To explain: Conventionally, it takes about 6-8 months to get to Mars. Nuclear thermal rockets can shorten this time for the same mass in LEO to like 3 or 4 months. HOWEVER, agreeing with what api said, you can get the same exact speedup by using refueling with conventional rockets (and aerocapture/braking/direct-entry). It increases the required mass in LEO, but if you have cheap (especially reusable) rockets, then cost to launch more mass to LEO is not a major factor compared to the cost of a nuclear thermal rocket. And this is exactly what SpaceX has proposed: (see slides 19 through 22) http://www.spacex.com/sites/spacex/files/making_life_multipl...
But the Isp (exhaust velocity) advantage is maintained. The rocket equation is exponential: mass full = (empty mass)*e^((mission delta-v)/(exhaust velocity))

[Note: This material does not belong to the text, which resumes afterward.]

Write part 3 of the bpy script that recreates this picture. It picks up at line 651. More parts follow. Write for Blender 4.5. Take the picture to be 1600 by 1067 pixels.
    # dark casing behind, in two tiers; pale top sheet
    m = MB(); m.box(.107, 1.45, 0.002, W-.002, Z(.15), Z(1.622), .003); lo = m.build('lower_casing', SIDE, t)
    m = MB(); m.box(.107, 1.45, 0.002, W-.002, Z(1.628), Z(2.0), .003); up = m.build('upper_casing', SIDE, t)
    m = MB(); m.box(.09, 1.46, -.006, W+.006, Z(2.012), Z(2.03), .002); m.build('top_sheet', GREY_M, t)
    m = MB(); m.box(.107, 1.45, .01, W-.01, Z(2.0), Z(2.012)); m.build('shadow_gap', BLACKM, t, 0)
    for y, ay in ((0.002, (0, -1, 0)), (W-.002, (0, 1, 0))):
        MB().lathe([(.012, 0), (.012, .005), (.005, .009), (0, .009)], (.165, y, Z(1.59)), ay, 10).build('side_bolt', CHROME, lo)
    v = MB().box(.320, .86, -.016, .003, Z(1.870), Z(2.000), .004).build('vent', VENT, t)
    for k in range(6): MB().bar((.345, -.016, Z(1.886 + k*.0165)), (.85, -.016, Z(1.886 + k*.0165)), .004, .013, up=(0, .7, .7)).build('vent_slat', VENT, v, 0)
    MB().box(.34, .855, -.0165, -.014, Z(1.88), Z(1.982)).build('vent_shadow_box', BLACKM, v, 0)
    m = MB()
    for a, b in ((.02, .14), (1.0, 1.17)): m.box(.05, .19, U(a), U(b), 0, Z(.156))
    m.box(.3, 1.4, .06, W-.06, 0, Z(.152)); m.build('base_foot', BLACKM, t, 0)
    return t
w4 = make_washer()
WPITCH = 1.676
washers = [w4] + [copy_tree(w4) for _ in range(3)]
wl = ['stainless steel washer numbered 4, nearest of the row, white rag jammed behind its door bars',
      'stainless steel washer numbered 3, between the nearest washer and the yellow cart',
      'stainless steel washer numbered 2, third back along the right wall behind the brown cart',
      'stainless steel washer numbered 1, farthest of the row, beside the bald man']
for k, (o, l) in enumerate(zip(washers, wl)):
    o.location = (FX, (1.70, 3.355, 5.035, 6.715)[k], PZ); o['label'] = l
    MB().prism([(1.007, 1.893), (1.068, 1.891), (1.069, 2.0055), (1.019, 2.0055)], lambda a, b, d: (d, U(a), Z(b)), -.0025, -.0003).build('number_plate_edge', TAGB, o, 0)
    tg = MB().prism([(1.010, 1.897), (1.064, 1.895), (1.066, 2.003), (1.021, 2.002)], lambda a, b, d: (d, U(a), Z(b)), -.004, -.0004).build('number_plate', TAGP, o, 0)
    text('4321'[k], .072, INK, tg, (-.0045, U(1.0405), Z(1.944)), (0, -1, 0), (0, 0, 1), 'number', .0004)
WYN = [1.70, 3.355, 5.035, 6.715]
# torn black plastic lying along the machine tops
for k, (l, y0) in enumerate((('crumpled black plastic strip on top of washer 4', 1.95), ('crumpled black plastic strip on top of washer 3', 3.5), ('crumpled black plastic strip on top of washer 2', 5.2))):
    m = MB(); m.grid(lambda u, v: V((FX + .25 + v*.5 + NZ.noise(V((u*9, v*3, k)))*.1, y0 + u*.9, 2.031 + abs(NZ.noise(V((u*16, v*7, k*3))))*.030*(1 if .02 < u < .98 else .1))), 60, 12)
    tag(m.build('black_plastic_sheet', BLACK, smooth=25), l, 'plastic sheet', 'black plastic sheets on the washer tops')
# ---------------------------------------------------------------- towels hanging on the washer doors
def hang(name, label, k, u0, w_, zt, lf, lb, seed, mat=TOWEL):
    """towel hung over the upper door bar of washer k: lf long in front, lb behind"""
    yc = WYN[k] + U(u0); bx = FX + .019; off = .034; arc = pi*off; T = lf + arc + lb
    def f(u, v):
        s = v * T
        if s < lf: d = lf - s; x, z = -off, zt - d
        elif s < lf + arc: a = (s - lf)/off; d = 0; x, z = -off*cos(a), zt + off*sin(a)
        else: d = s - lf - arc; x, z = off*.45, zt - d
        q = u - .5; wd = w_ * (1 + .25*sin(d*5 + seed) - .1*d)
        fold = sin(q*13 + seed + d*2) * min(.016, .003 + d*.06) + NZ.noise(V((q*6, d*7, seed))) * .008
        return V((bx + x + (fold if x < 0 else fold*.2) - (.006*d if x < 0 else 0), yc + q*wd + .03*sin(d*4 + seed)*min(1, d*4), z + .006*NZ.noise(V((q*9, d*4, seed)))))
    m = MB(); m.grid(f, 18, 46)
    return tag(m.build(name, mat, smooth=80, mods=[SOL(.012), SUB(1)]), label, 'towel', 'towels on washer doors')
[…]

So eventually, when mission delta v is much higher than exhaust velocity, the mass ratio explodes. So a factor of 2 improvement in Isp is worth the extra cost, even if you have reusable rockets. The exponential curve eventually beats even the cheap, brute-force approach, if you want transfer times of on the order of 1 month.
It's also the kind of work NASA should be doing. Private industry is doing a really good job reducing the cost to orbit, so NASA can focus on these longer-term problems.